Attire & Accessories Forum

Boutonniere for the Ring Bearer

I've been looking over a few flower guides and it seems like generally the ring bearer is given a boutonniere that matches the other groomsmen.

My issue is that by the time my wedding rolls around my ring bearer (the groom's cousin) will be around 19 months old. I'm concerned that if he's given a boutonniere he'll either pull on it, put pieces in his mouth or hurt himself with the pin. I've babysat this child many times and I've found he has a strong tendency to put things in his mouth. My mom seems to agree with me on this but my mother in law to be has insisted multiple times that I really should provide a flower for the ring bearer. The mother of our ring bearer hasn't expressed a preference either way.

We are planning on having him carry a stuffed owl which will match owl buttons the other groomsmen will have on their boutonnieres so he does have something that ties him in with the rest of the guys.

Has anyone else been in a similar situation?
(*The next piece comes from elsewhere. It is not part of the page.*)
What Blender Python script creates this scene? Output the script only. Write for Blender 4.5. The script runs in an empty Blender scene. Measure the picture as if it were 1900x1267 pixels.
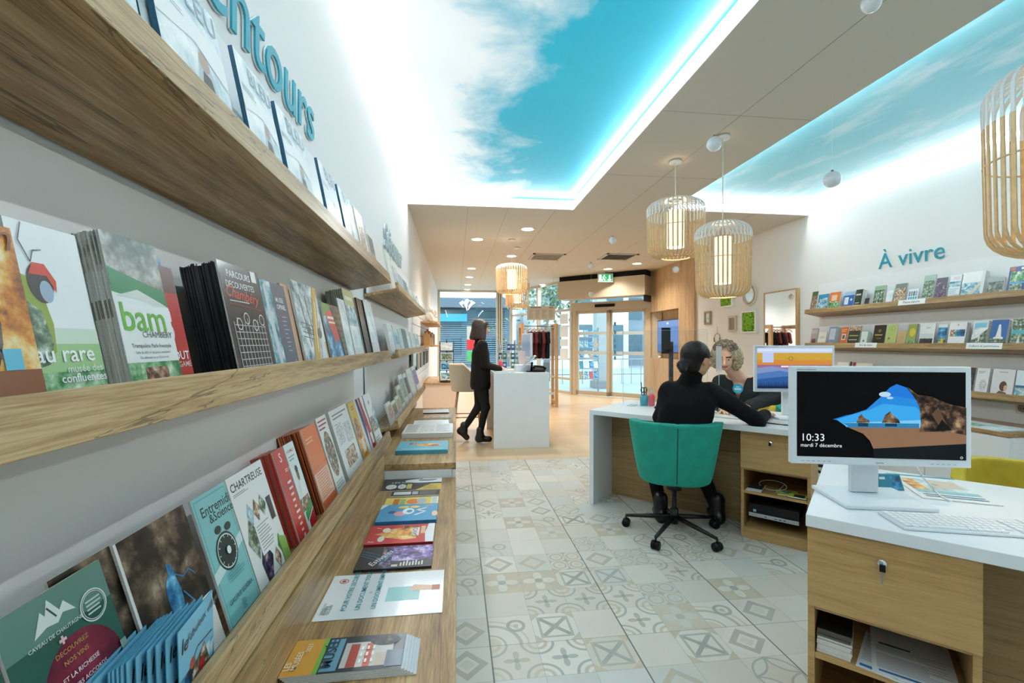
import bpy, math, random
import numpy as np
from mathutils import Vector, Matrix
random.seed(7); np.random.seed(7)
SC = bpy.context.scene
COL = SC.collection
# ---------------------------------------------------------------- camera, sky, exposure
F = 844.0; CX = 950.0; CY = 635.0; H = 1.32
TH = math.atan(104.0 / F); SN, CS = math.sin(TH), math.cos(TH)
cd = bpy.data.cameras.new('camera'); cam = bpy.data.objects.new('camera', cd); COL.objects.link(cam)
cd.sensor_width = 36.0; cd.lens = F / 1900.0 * 36.0; cd.shift_y = (635.0 - 633.5) / 1900.0; cd.clip_start = 0.02; cd.clip_end = 300
cam.location = (0, 0, H); cam.rotation_euler = (math.pi / 2, 0, -TH)
SC.camera = cam
SC.view_settings.view_transform = 'Standard'; SC.view_settings.look = 'None'
SC.view_settings.gamma = 1.0; SC.view_settings.exposure = 0.5
SC.view_settings.use_curve_mapping = False
wd = bpy.data.worlds.new('sky'); SC.world = wd; wd.use_nodes = True
WBG = wd.node_tree.nodes['Background']; WBG.inputs[0].default_value = (0.80, 0.93, 1.0, 1); WBG.inputs[1].default_value = 2.6
SC.cycles.max_bounces = 8; SC.cycles.diffuse_bounces = 4; SC.cycles.glossy_bounces = 4
SC.cycles.transmission_bounces = 6; SC.cycles.transparent_max_bounces = 12
SC.cycles.caustics_reflective = False; SC.cycles.caustics_refractive = False
SC.cycles.sample_clamp_indirect = 4.0; SC.cycles.use_denoising = True
HC = 2.925; HK = 3.04; XL = -0.56; XR = 4.43; YB = -1.6
def W(px, py, d):
    r = (px - CX) / F * d
    return Vector((r * CS + d * SN, d * CS - r * SN, H - (py - CY) / F * d))
def G(px, py, z): return W(px, py, F * (H - z) / (py - CY))
def YX(px, x):
    k = (px - CX) / F
    return x * (CS - k * SN) / (k * CS + SN)
def DEP(x, y): return x * SN + y * CS
# ---------------------------------------------------------------- materials
def lin(h):
    h = h.lstrip('#'); c = [int(h[i:i + 2], 16) / 255 for i in (0, 2, 4)]
    return tuple((v / 12.92 if v <= .04045 else ((v + .055) / 1.055) ** 2.4) for v in c) + (1,)
MC = {}
def newmat(name):
    m = bpy.data.materials.new(name); m.use_nodes = True
    return m, m.node_tree, m.node_tree.nodes['Principled BSDF']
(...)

Is a traditional boutonniere typically given to a child this young or should we skip it?

I'm also open to any suggestions that might be a bit more toddler-friendly if anybody has any.
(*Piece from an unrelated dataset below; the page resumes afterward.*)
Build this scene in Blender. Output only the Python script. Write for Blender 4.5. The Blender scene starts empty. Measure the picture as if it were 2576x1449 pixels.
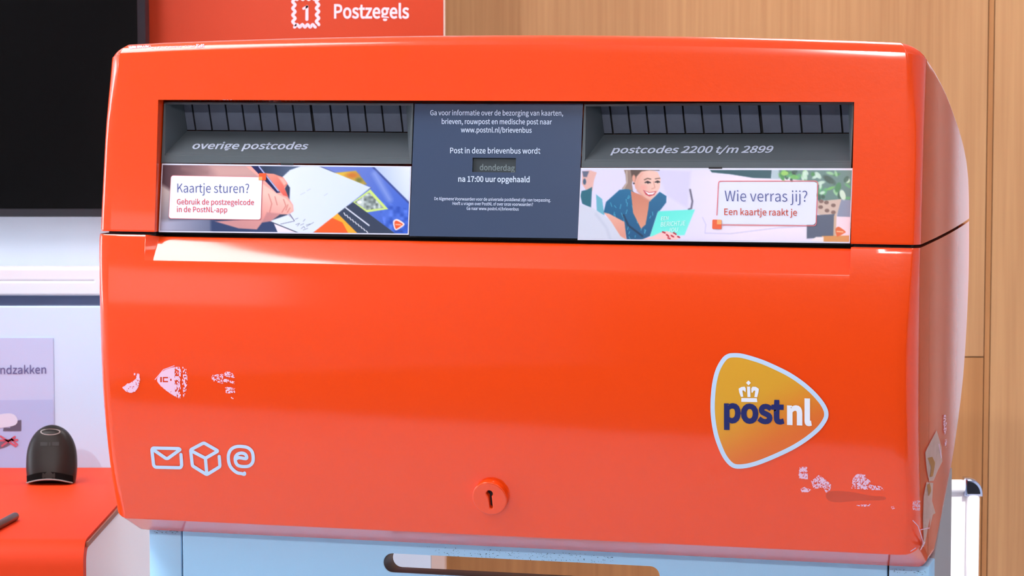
import bpy, bmesh, math, random
import numpy as np
from mathutils import Vector

random.seed(4)
S = bpy.context.scene
COL = S.collection

# ---------------------------------------------------------------- camera
F, TP, TH, BX0, BY0, CZ = 6885.0, 0.0795, math.radians(15.6), -0.0222, 2.834, 1.5
PIT = math.atan(TP); CP, SP = math.cos(PIT), math.sin(PIT); CT, ST = math.cos(TH), math.sin(TH)
cam = bpy.data.cameras.new('camera'); camo = bpy.data.objects.new('camera', cam); COL.objects.link(camo)
cam.sensor_width = 36.0; cam.lens = 36.0 * F / 2576.0; cam.clip_start = 0.05
camo.location = (0, 0, CZ); camo.rotation_euler = (math.pi / 2 - PIT, 0, 0)
cam.dof.use_dof = True; cam.dof.focus_distance = 2.85; cam.dof.aperture_fstop = 24
S.camera = camo

# ---------------------------------------------------------------- world, lights, exposure
W = bpy.data.worlds.new('world'); S.world = W; W.use_nodes = True
W.node_tree.nodes['Background'].inputs[0].default_value = (0.85, 0.9, 1, 1)
W.node_tree.nodes['Background'].inputs[1].default_value = 0.3
S.view_settings.view_transform = 'Standard'; S.view_settings.look = 'None'
S.view_settings.exposure = -0.2; S.view_settings.gamma = 1.0
try: S.view_settings.use_curve_mapping = False
except Exception: pass
S.cycles.use_denoising = True
S.cycles.max_bounces = 8
# ceiling luminaires: (x, y, width, length, strength)
CEIL = 2.9
LIGHTS = [(-1.42, 2.33, 0.7, 1.1, 21.0), (0.85, 1.35, 0.6, 1.2, 5.5),
          (-0.75, -1.4, 0.6, 1.2, 6.0), (1.05, -1.4, 0.6, 1.2, 5.0),
          (-1.9, 3.5, 0.6, 0.9, 9.0), (0.52, 3.72, 0.6, 1.2, 14.0)]
# unseen glowing panels added for mailbox highlights: (y0, y1, z0, z1, strength)
GLOW_PANELS = [(-1.15, -0.05, 1.25, 1.85, 2.0), (2.95, 3.75, 1.05, 2.0, 15.0)]
# added unseen spotlights for board and mailbox: position, aim, power, beam angle
SPOTS = [((1.30, 2.30, 2.80), (0.64, 3.70, 0.90), 380.0, 23), ((-1.15, -0.90, 2.80), (0.0, 2.80, 1.32), 200.0, 26)]


# ================================================================ helpers
def srgb(r, g, b):
    def f(c):
        c /= 255.0
        return c / 12.92 if c <= 0.04045 else ((c + 0.055) / 1.055) ** 2.4
    return (f(r), f(g), f(b), 1.0)

def mat(name, col, rough=0.5, metal=0.0, spec=0.5, coat=0.0, coat_rough=0.05, bump=None, alpha=1.0, var=None):
    m = bpy.data.materials.new(name); m.use_nodes = True
    nt = m.node_tree; b = nt.nodes['Principled BSDF']
    b.inputs['Base Color'].default_value = col
    b.inputs['Roughness'].default_value = rough; b.inputs['Metallic'].default_value = metal
    b.inputs['Specular IOR Level'].default_value = spec
    b.inputs['Coat Weight'].default_value = coat; b.inputs['Coat Roughness'].default_value = coat_rough
    b.inputs['Alpha'].default_value = alpha
    tc = nt.nodes.new('ShaderNodeTexCoord')
    if var:                                   # gentle colour variation: (scale, amount)
        n = nt.nodes.new('ShaderNodeTexNoise'); n.inputs['Scale'].default_value = var[0]; n.inputs['Detail'].default_value = 4
        nt.links.new(tc.outputs['Object'], n.inputs['Vector'])
        hs = nt.nodes.new('ShaderNodeHueSaturation'); hs.inputs['Color'].default_value = col
        mr = nt.nodes.new('ShaderNodeMapRange'); mr.inputs['To Min'].default_value = 1 - var[1]; mr.inputs['To Max'].default_value = 1 + var[1]
        nt.links.new(n.outputs['Fac'], mr.inputs['Value']); nt.links.new(mr.outputs['Result'], hs.inputs['Value'])
        nt.links.new(hs.outputs['Color'], b.inputs['Base Color'])
    if bump:                                  # (scale, strength, distance)
        n = nt.nodes.new('ShaderNodeTexNoise'); n.inputs['Scale'].default_value = bump[0]; n.inputs['Detail'].default_value = 2
        nt.links.new(tc.outputs['Object'], n.inputs['Vector'])
        bp = nt.nodes.new('ShaderNodeBump'); bp.inputs['Strength'].default_value = bump[1]; bp.inputs['Distance'].default_value = bump[2]
        nt.links.new(n.outputs['Fac'], bp.inputs['Height']); nt.links.new(bp.outputs['Normal'], b.inputs['Normal'])
    return m

def mat_vcol(name, rough=0.3, spec=0.4):
    m = mat(name, (1, 1, 1, 1), rough, spec=spec); nt = m.node_tree
    a = nt.nodes.new('ShaderNodeVertexColor'); a.layer_name = 'Col'
    nt.links.new(a.outputs['Color'], nt.nodes['Principled BSDF'].inputs['Base Color'])
    return m

def mat_wood(name, c1, c2, seed=0.0):
    m = mat(name, c1, 0.45, spec=0.35); nt = m.node_tree; b = nt.nodes['Principled BSDF']
    tc = nt.nodes.new('ShaderNodeTexCoord'); mp = nt.nodes.new('ShaderNodeMapping')
    mp.inputs['Scale'].default_value = (55, 55, 1.3); mp.inputs['Location'].default_value = (seed, seed, seed)
    nt.links.new(tc.outputs['Object'], mp.inputs['Vector'])
    n = nt.nodes.new('ShaderNodeTexNoise'); n.inputs['Scale'].default_value = 2.0; n.inputs['Detail'].default_value = 6
    nt.links.new(mp.outputs['Vector'], n.inputs['Vector'])
    mp2 = nt.nodes.new('ShaderNodeMapping'); mp2.inputs['Scale'].default_value = (9, 9, 0.5); mp2.inputs['Location'].default_value = (seed * 2, 3, 1)
    nt.links.new(tc.outputs['Object'], mp2.inputs['Vector'])
    n2 = nt.nodes.new('ShaderNodeTexNoise'); n2.inputs['Scale'].default_value = 1.2; n2.inputs['Detail'].default_value = 3
    nt.links.new(mp2.outputs['Vector'], n2.inputs['Vector'])
    ad = nt.nodes.new('ShaderNodeMath'); ad.operation = 'ADD'; nt.links.new(n.outputs['Fac'], ad.inputs[0]); nt.links.new(n2.outputs['Fac'], ad.inputs[1])
    r = nt.nodes.new('ShaderNodeValToRGB'); r.color_ramp.elements[0].position = 0.33; r.color_ramp.elements[1].position = 0.68
    r.color_ramp.elements[0].color = c1; r.color_ramp.elements[1].color = c2
    h = nt.nodes.new('ShaderNodeMath'); h.operation = 'MULTIPLY'; h.inputs[1].default_value = 0.5
    nt.links.new(ad.outputs[0], h.inputs[0]); nt.links.new(h.outputs[0], r.inputs['Fac']); nt.links.new(r.outputs['Color'], b.inputs['Base Color'])
    return m

def mat_emit(name, col, st):
    m = bpy.data.materials.new(name); m.use_nodes = True; nt = m.node_tree
    b = nt.nodes['Principled BSDF']; b.inputs['Base Color'].default_value = (0.8, 0.8, 0.8, 1)
    b.inputs['Emission Color'].default_value = col; b.inputs['Emission Strength'].default_value = st
    return m

def tag(o, label=None, cat=None, group=None, kind=None):
    if label: o['label'] = label
    if cat: o['category'] = cat
    if group: o['group'] = group
    if kind: o['kind'] = kind
    return o

def empty(name, loc, rz=0.0):
    o = bpy.data.objects.new(name, None); COL.objects.link(o); o.location = loc; o.rotation_euler = (0, 0, rz)
    o.empty_display_size = 0.05
    return o

def link_mesh(name, me, m, parent=None, smooth=None):
    o = bpy.data.objects.new(name, me); COL.objects.link(o)
    if m is not None:
        for mm in (m if isinstance(m, (list, tuple)) else [m]): me.materials.append(mm)
    if parent is not None: o.parent = parent
    if smooth is not None:
        for p in me.polygons: p.use_smooth = True
        me.set_sharp_from_angle(angle=math.radians(smooth))
    return o

def from_bm(name, bm, m, parent=None, smooth=None, org=None):
    if org is not None:
        for v in bm.verts: v.co -= Vector(org)
    me = bpy.data.meshes.new(name); bm.to_mesh(me); bm.free()
    return link_mesh(name, me, m, parent, smooth)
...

Re: Boutonniere for the Ring Bearer

  • CMGragainCMGragain member
    10000 Comments 500 Love Its Fourth Anniversary 25 Answers
    edited September 2014
    A 19 month old baby should not be a member of your wedding party at all.  He is too young to understand what is happening.  Most priests and ministers would forbid this.  People may not say it to your face, but you will be side-eyed if you put him on display.  Talk to his mother.
    Have the child sit with his parents, or his grandparents.  You can take lots of pictures with him later.  There is no reason to have him subjected to the stress of being in the processional or ceremony.  A perfect age for a ring bearer is about 6 years.
    httpiimgurcomTCCjW0wjpg
  • I definitely agree. I didn't want this child to be in the wedding party because I thought the age was inappropriate but I was sort of pushed into having him there by the groom's family. He's the only child on that side so I think they're a bit unrealistic when it comes to realizing what a child is truly capable of managing.
    I'm planning on having him walk down the aisle (probably with a parent) then sit with his family for the duration of the ceremony. Frankly if he manages to get down the aisle at all and sit through the ceremony without having to be taken into the hallway I'll consider it a miracle.

    Since there's not really a way at this point to remove him from the proceedings, what should I do about accessories? I don't think a boutonniere is appropriate, but I'm kind of caught between the relatives regarding what to do here.
  • My sister had a young ring bearer also - he walked with his bridesmaid mom down the aisle and then sat with his dad.  He had a little boutonniere to match the groomsmen, but it was fixed with a magnet instead of a pin.  He was a little older than your nephew, so I think he was okay with not touching it when told not to, but at least it was a magnet so they could pull it off quickly if they saw he was starting to play with it.
    **The OMH formerly known as jsangel1018**
  • I think it would be ok to skip the bout for him. If it bill be an issue it doesn't seem worth the hassle
  • My sister had a young ring bearer also - he walked with his bridesmaid mom down the aisle and then sat with his dad.  He had a little boutonniere to match the groomsmen, but it was fixed with a magnet instead of a pin.  He was a little older than your nephew, so I think he was okay with not touching it when told not to, but at least it was a magnet so they could pull it off quickly if they saw he was starting to play with it.
    A magnet is one of the most dangerous things to have around a baby!  If he swallows it, it is an immediate trip to the emergency room!  Don't do this!
    httpiimgurcomTCCjW0wjpg
  • I totally forgot when you said that your cousin has a strong tendency to put things in his mouth - my cousin's son doesn't.  I agree with CMGragrain!  Skip the bout - the stuffed owl will be adorable.
    **The OMH formerly known as jsangel1018**
  • You could ask your florist to make a really small wrist corsage if you want to get him a flower.  It could be the same as the bout's just on an elastic band with no pins or anything.  

    You could get a nice silk flower that matches your bout's and literally sew it to his lapel.  Looks the same but he CAN'T remove it. 
  • I honestly couldn't tell you if the ring bearer at the last wedding I attended had a bout or not.  Could you use a safety pin to avoid having sharp edges exposed?
  • wow way too young! stuffed animal or a little lei or hat or something. or an adorable special tie.
  • Your MIL has no business dictating decisions to you. Is this her grandson? She is treating him as a prop. The decision is yours to make, and does not need to be shared with your FMIL. If she brings it up again, simply tell her you are keeping his health and safety first and foremost in your mind, which trumps anything else. Then change the subject.